-------- DATA SHOWN
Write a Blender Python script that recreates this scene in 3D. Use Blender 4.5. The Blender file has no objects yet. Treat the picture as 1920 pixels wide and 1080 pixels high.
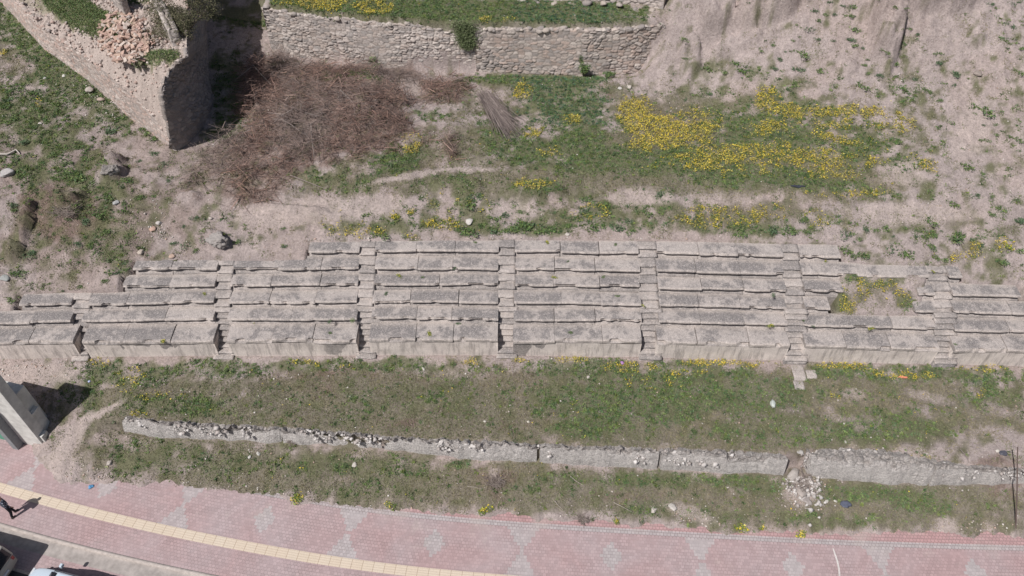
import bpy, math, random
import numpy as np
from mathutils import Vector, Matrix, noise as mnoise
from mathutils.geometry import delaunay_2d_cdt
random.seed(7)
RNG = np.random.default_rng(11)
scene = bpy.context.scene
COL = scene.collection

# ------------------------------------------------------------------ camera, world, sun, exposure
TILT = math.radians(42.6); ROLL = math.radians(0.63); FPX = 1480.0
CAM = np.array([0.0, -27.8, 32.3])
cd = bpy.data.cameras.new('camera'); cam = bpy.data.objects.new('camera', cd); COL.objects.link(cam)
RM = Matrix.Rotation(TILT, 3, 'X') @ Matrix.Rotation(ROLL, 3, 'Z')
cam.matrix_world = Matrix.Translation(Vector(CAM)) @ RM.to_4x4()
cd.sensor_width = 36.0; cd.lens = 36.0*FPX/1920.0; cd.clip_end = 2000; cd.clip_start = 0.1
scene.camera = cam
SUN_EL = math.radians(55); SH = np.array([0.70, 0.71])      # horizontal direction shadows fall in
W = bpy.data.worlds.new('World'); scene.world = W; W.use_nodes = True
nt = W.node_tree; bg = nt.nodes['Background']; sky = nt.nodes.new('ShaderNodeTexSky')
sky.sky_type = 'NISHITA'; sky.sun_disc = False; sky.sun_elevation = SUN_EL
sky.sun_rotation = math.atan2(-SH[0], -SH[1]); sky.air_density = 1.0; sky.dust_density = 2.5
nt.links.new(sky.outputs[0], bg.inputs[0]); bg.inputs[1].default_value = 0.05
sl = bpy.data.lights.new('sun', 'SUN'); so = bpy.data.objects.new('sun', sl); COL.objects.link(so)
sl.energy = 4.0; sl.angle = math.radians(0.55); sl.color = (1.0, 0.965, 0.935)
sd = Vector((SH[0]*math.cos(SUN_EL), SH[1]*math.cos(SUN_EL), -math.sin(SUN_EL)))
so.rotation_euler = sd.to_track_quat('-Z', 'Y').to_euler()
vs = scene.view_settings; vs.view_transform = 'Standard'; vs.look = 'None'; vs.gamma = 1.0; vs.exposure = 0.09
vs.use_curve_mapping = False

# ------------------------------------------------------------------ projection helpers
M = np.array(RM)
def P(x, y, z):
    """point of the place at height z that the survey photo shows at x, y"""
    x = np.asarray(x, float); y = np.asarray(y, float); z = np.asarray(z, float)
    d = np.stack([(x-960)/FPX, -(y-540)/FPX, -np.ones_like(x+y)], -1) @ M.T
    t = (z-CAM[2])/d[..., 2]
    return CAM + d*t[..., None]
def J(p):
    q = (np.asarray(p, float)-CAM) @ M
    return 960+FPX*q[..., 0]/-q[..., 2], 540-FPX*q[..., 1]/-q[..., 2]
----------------
DIRECTION: Tell how many lines hold the string "objects", giving the number and nothing else.

COMPLETED EXERCISE: 3